Question

Let $S: x^2 + y^2 - 8x - 6y + 24 = 0$ be a circle and O is the origin. Let OAB is the line intersecting the circle at A and B. On the chord AB a point P is taken. The locus of the point P in each of the following cases.

(i) OP is the arithmetic mean of OA and OB

(ii) OP is the geometric mean of OA and OB

(iii) OP is the harmonic mean between OA and OB

• A. (i) $(x-2)^2 + (y-3/2)^2 = 25/4$, (ii) $x^2 + y^2 = 24$, (iii) $4x + 3y = 24$
• B. (i) $x^2 + y^2 = 24$, (ii) $(x-2)^2 + (y-3/2)^2 = 25/4$, (iii) $4x + 3y = 24$
• C. (i) $4x + 3y = 24$, (ii) $x^2 + y^2 = 24$, (iii) $(x-2)^2 + (y-3/2)^2 = 25/4$
• D. (i) $(x-2)^2 + (y-3/2)^2 = 25/4$, (ii) $4x + 3y = 24$, (iii) $x^2 + y^2 = 24$

Answer 1

Answer: (A)

(i) $(x-2)^2 + (y-3/2)^2 = 25/4$ (ii) $x^2 + y^2 = 24$ (iii) $4x + 3y = 24$

Answer 2

The equation of the circle $S$ is $x^2 + y^2 - 8x - 6y + 24 = 0$. Completing the square gives $(x-4)^2 + (y-3)^2 = 1$, which is a circle with center $C(4, 3)$ and radius $r=1$. The origin $O(0,0)$ is outside the circle since $OC=5 > r$.
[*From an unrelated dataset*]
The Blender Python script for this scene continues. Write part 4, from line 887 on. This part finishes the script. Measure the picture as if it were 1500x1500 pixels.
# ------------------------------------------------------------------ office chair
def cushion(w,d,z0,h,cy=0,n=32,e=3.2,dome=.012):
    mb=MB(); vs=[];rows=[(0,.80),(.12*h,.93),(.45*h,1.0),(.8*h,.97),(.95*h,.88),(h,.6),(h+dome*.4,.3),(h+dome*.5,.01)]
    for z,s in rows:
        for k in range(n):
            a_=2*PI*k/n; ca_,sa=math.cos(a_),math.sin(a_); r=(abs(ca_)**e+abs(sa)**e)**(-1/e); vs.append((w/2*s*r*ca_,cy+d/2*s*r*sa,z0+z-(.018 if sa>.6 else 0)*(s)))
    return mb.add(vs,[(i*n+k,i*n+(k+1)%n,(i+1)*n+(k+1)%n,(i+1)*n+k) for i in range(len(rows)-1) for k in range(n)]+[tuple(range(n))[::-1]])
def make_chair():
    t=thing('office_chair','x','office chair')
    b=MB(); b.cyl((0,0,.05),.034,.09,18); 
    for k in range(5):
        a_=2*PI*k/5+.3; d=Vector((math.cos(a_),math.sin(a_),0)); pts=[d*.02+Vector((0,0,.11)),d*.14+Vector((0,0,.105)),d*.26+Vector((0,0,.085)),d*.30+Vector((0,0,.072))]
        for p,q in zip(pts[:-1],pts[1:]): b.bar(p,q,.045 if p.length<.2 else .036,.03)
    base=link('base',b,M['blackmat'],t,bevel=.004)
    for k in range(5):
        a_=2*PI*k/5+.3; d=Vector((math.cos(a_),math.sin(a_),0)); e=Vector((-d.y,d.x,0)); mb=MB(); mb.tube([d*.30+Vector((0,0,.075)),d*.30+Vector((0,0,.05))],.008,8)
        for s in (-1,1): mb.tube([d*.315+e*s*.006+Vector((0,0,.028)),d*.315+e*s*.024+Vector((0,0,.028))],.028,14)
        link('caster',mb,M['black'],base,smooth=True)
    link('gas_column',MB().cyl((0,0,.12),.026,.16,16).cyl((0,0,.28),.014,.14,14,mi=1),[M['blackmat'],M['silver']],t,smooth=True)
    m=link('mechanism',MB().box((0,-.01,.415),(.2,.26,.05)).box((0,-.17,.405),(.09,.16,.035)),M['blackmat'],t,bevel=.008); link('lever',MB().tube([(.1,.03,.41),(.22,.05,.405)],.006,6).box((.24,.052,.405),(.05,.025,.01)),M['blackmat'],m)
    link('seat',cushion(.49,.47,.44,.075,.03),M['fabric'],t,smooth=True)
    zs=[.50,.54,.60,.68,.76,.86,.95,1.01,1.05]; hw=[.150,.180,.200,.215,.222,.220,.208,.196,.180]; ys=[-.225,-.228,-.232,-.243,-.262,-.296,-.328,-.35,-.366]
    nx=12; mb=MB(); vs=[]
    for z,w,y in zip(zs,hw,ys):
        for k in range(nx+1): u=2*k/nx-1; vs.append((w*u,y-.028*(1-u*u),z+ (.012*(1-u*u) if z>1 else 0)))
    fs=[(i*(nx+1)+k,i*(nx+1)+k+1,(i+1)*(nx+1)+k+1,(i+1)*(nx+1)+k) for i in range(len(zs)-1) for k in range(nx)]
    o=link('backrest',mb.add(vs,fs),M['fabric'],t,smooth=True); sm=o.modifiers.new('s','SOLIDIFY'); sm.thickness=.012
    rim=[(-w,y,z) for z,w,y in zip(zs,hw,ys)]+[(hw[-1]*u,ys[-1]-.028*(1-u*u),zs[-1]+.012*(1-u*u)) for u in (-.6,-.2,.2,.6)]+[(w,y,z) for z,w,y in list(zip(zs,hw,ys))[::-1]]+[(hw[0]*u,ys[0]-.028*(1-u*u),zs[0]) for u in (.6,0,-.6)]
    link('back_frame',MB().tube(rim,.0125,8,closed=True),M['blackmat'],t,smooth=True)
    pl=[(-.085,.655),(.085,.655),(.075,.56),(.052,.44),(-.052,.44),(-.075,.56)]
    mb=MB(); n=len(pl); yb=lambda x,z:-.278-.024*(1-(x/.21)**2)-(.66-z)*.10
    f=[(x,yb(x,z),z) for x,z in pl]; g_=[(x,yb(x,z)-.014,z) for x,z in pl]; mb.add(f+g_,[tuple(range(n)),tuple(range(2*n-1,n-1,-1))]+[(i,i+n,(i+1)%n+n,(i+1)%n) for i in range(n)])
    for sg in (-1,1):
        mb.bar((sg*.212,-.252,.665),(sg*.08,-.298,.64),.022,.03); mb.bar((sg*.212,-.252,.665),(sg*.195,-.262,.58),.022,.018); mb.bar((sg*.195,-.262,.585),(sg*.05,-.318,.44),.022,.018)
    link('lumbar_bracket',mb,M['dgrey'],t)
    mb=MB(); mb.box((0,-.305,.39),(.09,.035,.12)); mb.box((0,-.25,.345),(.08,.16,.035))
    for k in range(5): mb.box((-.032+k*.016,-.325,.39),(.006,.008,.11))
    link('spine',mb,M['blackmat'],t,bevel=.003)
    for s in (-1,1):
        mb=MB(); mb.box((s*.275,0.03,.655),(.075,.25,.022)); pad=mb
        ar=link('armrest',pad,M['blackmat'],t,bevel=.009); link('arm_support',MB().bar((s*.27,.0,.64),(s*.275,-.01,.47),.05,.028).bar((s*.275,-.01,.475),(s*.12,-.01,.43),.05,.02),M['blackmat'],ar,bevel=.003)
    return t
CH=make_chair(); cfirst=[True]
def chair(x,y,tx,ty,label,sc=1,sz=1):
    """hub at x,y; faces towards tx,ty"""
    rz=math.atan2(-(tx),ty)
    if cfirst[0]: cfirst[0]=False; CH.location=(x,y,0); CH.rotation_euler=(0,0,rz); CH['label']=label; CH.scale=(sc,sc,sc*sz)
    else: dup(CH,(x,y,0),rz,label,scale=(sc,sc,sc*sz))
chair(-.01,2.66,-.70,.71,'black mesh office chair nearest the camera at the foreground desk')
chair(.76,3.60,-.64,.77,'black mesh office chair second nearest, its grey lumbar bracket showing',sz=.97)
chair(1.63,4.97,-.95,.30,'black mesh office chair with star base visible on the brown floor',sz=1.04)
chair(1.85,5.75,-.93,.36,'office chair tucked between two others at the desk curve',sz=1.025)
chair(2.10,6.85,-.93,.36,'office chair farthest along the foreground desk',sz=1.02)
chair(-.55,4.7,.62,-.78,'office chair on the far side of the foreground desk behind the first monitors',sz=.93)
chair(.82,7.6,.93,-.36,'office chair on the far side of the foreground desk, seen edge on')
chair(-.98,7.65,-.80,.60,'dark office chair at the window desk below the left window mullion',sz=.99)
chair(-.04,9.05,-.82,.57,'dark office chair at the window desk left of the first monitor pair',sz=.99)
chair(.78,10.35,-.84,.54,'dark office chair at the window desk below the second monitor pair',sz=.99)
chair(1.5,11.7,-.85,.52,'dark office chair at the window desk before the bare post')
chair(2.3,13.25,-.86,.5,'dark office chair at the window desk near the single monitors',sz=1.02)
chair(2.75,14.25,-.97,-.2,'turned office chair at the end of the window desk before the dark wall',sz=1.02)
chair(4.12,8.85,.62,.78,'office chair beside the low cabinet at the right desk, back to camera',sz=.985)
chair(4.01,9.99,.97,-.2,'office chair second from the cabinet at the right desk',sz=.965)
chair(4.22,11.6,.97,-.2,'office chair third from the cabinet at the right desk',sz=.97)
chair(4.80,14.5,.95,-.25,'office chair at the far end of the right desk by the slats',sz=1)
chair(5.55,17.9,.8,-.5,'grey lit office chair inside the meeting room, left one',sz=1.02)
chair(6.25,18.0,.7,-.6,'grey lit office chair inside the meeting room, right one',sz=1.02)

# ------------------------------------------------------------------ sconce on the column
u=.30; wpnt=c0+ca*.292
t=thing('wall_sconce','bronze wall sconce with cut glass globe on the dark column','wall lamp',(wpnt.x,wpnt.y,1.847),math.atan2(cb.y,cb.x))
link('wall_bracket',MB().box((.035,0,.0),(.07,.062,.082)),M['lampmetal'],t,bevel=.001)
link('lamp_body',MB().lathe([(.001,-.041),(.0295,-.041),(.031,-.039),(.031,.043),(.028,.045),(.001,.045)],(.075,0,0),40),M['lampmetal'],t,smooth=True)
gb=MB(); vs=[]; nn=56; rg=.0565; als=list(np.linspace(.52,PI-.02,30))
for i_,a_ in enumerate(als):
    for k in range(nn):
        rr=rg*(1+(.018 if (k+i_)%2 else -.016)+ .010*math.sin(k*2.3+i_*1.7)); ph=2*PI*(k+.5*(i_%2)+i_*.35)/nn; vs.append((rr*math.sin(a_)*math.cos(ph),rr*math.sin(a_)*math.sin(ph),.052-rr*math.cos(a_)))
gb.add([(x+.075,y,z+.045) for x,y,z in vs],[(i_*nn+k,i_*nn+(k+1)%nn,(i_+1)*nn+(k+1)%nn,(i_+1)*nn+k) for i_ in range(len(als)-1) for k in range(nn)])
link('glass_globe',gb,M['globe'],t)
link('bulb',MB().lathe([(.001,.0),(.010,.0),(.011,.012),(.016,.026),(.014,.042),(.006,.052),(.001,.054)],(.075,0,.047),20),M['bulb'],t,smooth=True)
A line OAB passes through the origin. Let the line be represented in polar coordinates as $d(\cos\theta, \sin\theta)$, where $d$ is the distance from the origin. Substituting into the circle equation: $d^2 - d(8\cos\theta + 6\sin\theta) + 24 = 0$. The roots of this quadratic in $d$ are $OA$ and $OB$. By Vieta's formulas: $OA \cdot OB = 24$ $OA + OB = 8\cos\theta + 6\sin\theta$

Let $OP = d_P$. P is on the line OAB, so its coordinates are $(d_P\cos\theta, d_P\sin\theta)$.

(i) OP is the arithmetic mean of OA and OB: $d_P = \frac{OA + OB}{2} = \frac{8\cos\theta + 6\sin\theta}{2} = 4\cos\theta + 3\sin\theta$. Substituting $x = d_P\cos\theta$ and $y = d_P\sin\theta$: $\sqrt{x^2+y^2} = 4\left(\frac{x}{\sqrt{x^2+y^2}}\right) + 3\left(\frac{y}{\sqrt{x^2+y^2}}\right)$ $x^2+y^2 = 4x + 3y$ $(x-2)^2 + (y-3/2)^2 = 4 + 9/4 = 25/4$. This is a circle with center $(2, 3/2)$ and radius $5/2$.

(ii) OP is the geometric mean of OA and OB: $d_P = \sqrt{OA \cdot OB} = \sqrt{24}$. $d_P^2 = 24$. $x^2+y^2 = 24$. This is a circle centered at the origin with radius $\sqrt{24} = 2\sqrt{6}$.

(iii) OP is the harmonic mean between OA and OB: $d_P = \frac{2}{\frac{1}{OA} + \frac{1}{OB}} = \frac{2 OA \cdot OB}{OA + OB} = \frac{2 \cdot 24}{8\cos\theta + 6\sin\theta} = \frac{48}{8\cos\theta + 6\sin\theta}$. $d_P(8\cos\theta + 6\sin\theta) = 48$. Substituting $x = d_P\cos\theta$ and $y = d_P\sin\theta$: $8x + 6y = 48$, which simplifies to $4x + 3y = 24$. This is a straight line.